Mulder, who has a son in middle school, was in a similar place. He says he’s a “recovering lawyer” who recognized that intellectual property work “was not my calling in life.” He’s currently a fractional chief customer officer who consults for startups.

“I grew up here, moved to Silicon Valley and lived there for a dozen years and then came back and promised myself I would bring the color and all of the wonderful things about Ann Arbor from my upbringing—but also what I learned out there” into his renewed life here.

He pauses to say “thank you” to a passerby, tally one more smile, and smile in return. After more than a year, they have filled lots and lots of white sheets with count marks. Is that art?
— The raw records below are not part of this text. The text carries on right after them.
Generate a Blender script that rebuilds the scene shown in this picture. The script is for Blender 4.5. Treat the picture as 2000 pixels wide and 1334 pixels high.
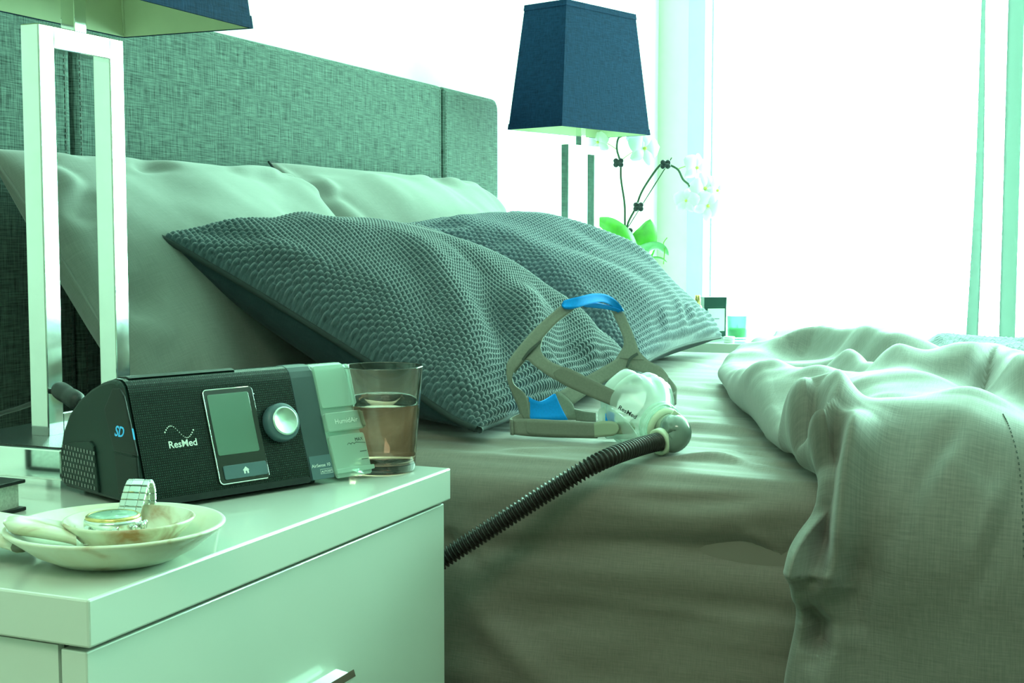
import bpy, bmesh, math, random
import numpy as np
from mathutils import Vector, Matrix
from mathutils.bvhtree import BVHTree

for o in list(bpy.data.objects):
    bpy.data.objects.remove(o)
scene = bpy.context.scene
COL = scene.collection
PI = math.pi

# ---------------------------------------------------------------- camera
cam_d = bpy.data.cameras.new('camera')
cam = bpy.data.objects.new('camera', cam_d)
COL.objects.link(cam)
cam_d.sensor_fit = 'HORIZONTAL'
cam_d.sensor_width = 36.0
cam_d.lens = 36.0 * 2600.0 / 2000.0
cam_d.clip_start = 0.05
YAW, PITCH = 0.39921, 0.07562
cam.location = (0, 0, 0.788)
cam.rotation_euler = (PI / 2 - PITCH, 0, YAW - PI / 2)
scene.camera = cam

# ---------------------------------------------------------------- world, light, exposure
world = bpy.data.worlds.new('world')
scene.world = world
world.use_nodes = True
bg = world.node_tree.nodes['Background']
bg.inputs['Color'].default_value = (0.50, 1.0, 0.79, 1)
bg.inputs['Strength'].default_value = 34.0

def area_light(name, loc, rot, sx, sy, power, color, portal=False):
    l = bpy.data.lights.new(name, 'AREA')
    l.shape = 'RECTANGLE'; l.size = sx; l.size_y = sy
    l.energy = power; l.color = color
    if portal:
        l.cycles.is_portal = True
    o = bpy.data.objects.new(name, l)
    COL.objects.link(o)
    o.location = loc; o.rotation_euler = rot
    return o

# daylight enters through the long window beyond the bed
area_light('window_portal', (4.80, -0.60, 1.25), (0, PI / 2, 0), 2.46, 3.72, 1, (1, 1, 1), True)
# added fill light under the ceiling, behind the viewer
area_light('room_fill_light', (-0.7, 0.1, 2.44), (0, 0, 0), 0.9, 0.9, 24, (0.90, 1.0, 0.74))

scene.view_settings.view_transform = 'Standard'
scene.view_settings.look = 'None'
scene.view_settings.gamma = 1.0
scene.view_settings.use_curve_mapping = False
scene.view_settings.exposure = -0.08

# ---------------------------------------------------------------- materials
MATS = {}
def _new(name):
    m = bpy.data.materials.new(name)
    m.use_nodes = True
    nt = m.node_tree
    b = nt.nodes['Principled BSDF']
    return m, nt, b

def N(nt, t, **kw):
    n = nt.nodes.new(t)
    for k, v in kw.items():
        if k in n.inputs.keys():
            n.inputs[k].default_value = v
        else:
            setattr(n, k, v)
    return n

def mat(name, col, rough=0.5, metal=0.0, coat=0.0, spec=0.5, sheen=0.0, emis=None, var=0.06, nscale=30.0,
        bump=0.0, bscale=200.0, alpha=1.0):
    """plain procedural surface: colour broken up by noise, optional fine bump"""
    m, nt, b = _new(name)
    L = nt.links.new
    tc = N(nt, 'ShaderNodeTexCoord')
    no = N(nt, 'ShaderNodeTexNoise', Scale=nscale, Detail=4.0)
    L(tc.outputs['Object'], no.inputs['Vector'])
    rp = N(nt, 'ShaderNodeValToRGB')
    rp.color_ramp.elements[0].position = 0.3; rp.color_ramp.elements[1].position = 0.7
    rp.color_ramp.elements[0].color = tuple(c * (1 - var) for c in col) + (1,)
    rp.color_ramp.elements[1].color = tuple(min(1, c * (1 + var)) for c in col) + (1,)
    L(no.outputs['Fac'], rp.inputs['Fac'])
    L(rp.outputs['Color'], b.inputs['Base Color'])
    b.inputs['Roughness'].default_value = rough
    b.inputs['Metallic'].default_value = metal
    b.inputs['Coat Weight'].default_value = coat
    b.inputs['Coat Roughness'].default_value = 0.08
    b.inputs['Specular IOR Level'].default_value = spec
    b.inputs['Sheen Weight'].default_value = sheen
    if emis:
        b.inputs['Emission Color'].default_value = tuple(emis[:3]) + (1,)
        b.inputs['Emission Strength'].default_value = emis[3]
    if bump:
        n2 = N(nt, 'ShaderNodeTexNoise', Scale=bscale, Detail=3.0)
        L(tc.outputs['Object'], n2.inputs['Vector'])
        bp = N(nt, 'ShaderNodeBump', Strength=bump, Distance=0.002)
        L(n2.outputs['Fac'], bp.inputs['Height'])
        L(bp.outputs['Normal'], b.inputs['Normal'])
    MATS[name] = m
    return m

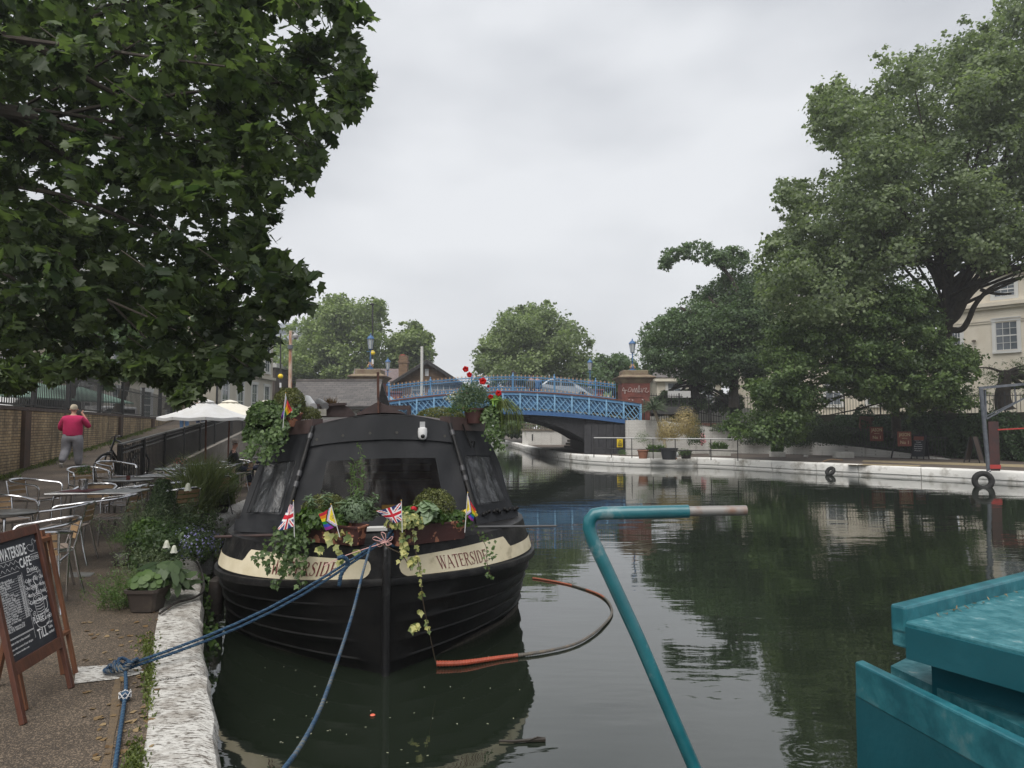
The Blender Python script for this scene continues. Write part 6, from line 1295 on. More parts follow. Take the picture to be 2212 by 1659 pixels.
# seated man with hat
M_blackcoat = mat('black_coat', (.012, .012, .014), .9, col2=(.025, .025, .028), scale=4); M_hat = mat('grey_felt_hat', (.22, .19, .16), .9, col2=(.16, .14, .12), scale=9)
def sitter(x, y, yaw, lb, hat, coat):
    t = thing('person', lb, 'person', (0, 0, 0)); OFF[t.name] = Vector((0, 0, 0))
    skin('body', [[(0, 0, .52, .10), (0, .02, .95, .09), (0, .04, 1.02, .05), (0, .06, 1.08, .05), (0, .08, 1.14, .082), (0, .08, 1.22, .07)], [(0, .02, .95, .09), (.19, .04, .92, .05), (.24, .10, .70, .04), (.14, .32, .66, .03), (.10, .38, .68, .028)], [(0, .02, .95, .09), (-.19, .04, .92, .05), (-.24, .10, .70, .04), (-.14, .32, .66, .03), (-.10, .38, .68, .028)], [(0, 0, .52, .10), (.1, .05, .50, .08), (.12, .42, .50, .06), (.12, .44, .10, .045), (.12, .54, .04, .035)], [(0, 0, .52, .10), (-.1, .05, .50, .08), (-.12, .42, .50, .06), (-.12, .44, .10, .045), (-.12, .54, .04, .035)]], M_skin, t, 1)
    skin('coat', [[(0, 0, .48, .19, .15), (0, -.01, .72, .20, .14), (0, .01, .92, .19, .12), (0, .04, 1.0, .08)], [(0, .01, .92, .19, .12), (.20, .04, .90, .085), (.26, .10, .70, .07), (.17, .28, .66, .05)], [(0, .01, .92, .19, .12), (-.20, .04, .90, .085), (-.26, .10, .70, .07), (-.17, .28, .66, .05)]], coat, t, 1)
    skin('trousers', [[(0, .02, .52, .14), (.11, .12, .51, .09), (.12, .43, .50, .075), (.12, .44, .12, .06)], [(0, .02, .52, .14), (-.11, .12, .51, .09), (-.12, .43, .50, .075), (-.12, .44, .12, .06)]], M_navy, t, 1)
    if hat: MB().lathe((0, .07, 1.20), [(.125, .0), (.125, .012), (.098, .02), (.096, .08), (.07, .11), (.02, .12)], 18).build('hat', M_hat, t, smooth=True)
    skin('hair', [[(0, .06, 1.13, .07), (0, .06, 1.18, .09)]], mat('grey_hair', (.3, .28, .26), .8) if hat else M_dkhair, t, 1)
    t.location = (x, y, .42); t.rotation_euler = (0, 0, R(yaw)); return t
sitter(-7.42, 18.9, -60, 'man in a black coat and grey felt hat sitting in a cafe chair', True, M_blackcoat)
sitter(-6.75, 19.7, 100, 'dark haired person in a navy top sitting opposite the man in the hat', False, M_navy)
# ================= bridge =================
M_blue = mat('blue_bridge_paint', (.065, .19, .38), .5, col2=(.10, .25, .44), scale=3, bump=.1, thirds=(.80, (.10, .13, .18)), lo=.3, hi=.6); M_dblue = mat('deep_blue_paint', (.025, .085, .22), .5, col2=(.04, .12, .27), scale=3)
M_sand = mat('red_sandstone', (.22, .07, .055), .9, col2=(.12, .045, .038), scale=2.2, bump=.35, bscale=14, detail=8); M_cap = mat('weathered_cap_stone', (.16, .11, .08), .9, col2=(.24, .20, .13), scale=2.6, bump=.3); M_redrail = mat('red_brown_ledge', (.16, .06, .045), .8, col2=(.10, .04, .03), scale=6)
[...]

“We’re not sure,” he admits. “We’ve actually put them [all] up on a couple of occasions, but it takes so long to put so many sheets up.”

But it’s really not about the sheets or the tallying. “Eye contact is about connecting,” says Mulder. “You’re being seen. We smile, welcome them. We’ve created a healthy healing space. There’s no alcohol. We’re not going to bars. We’re two guys who figured out this game.”

“Some art projects are finite, this one is not,” he adds in a text. “The project continues in both graffiti alley and elsewhere; graffiti alley will remain the main location, but we’ve been leaning into trying other locations around Ann Arbor, too. See our Instagram (@micromomentsofmagic) for examples of where else we’ve been popping up.”

For National Nurses Week in May, they stationed themselves outside Trinity Health Ann Arbor during shift change. Someone called security and they had to leave—but they’d already collected 391 eye contacts and 330 smiles.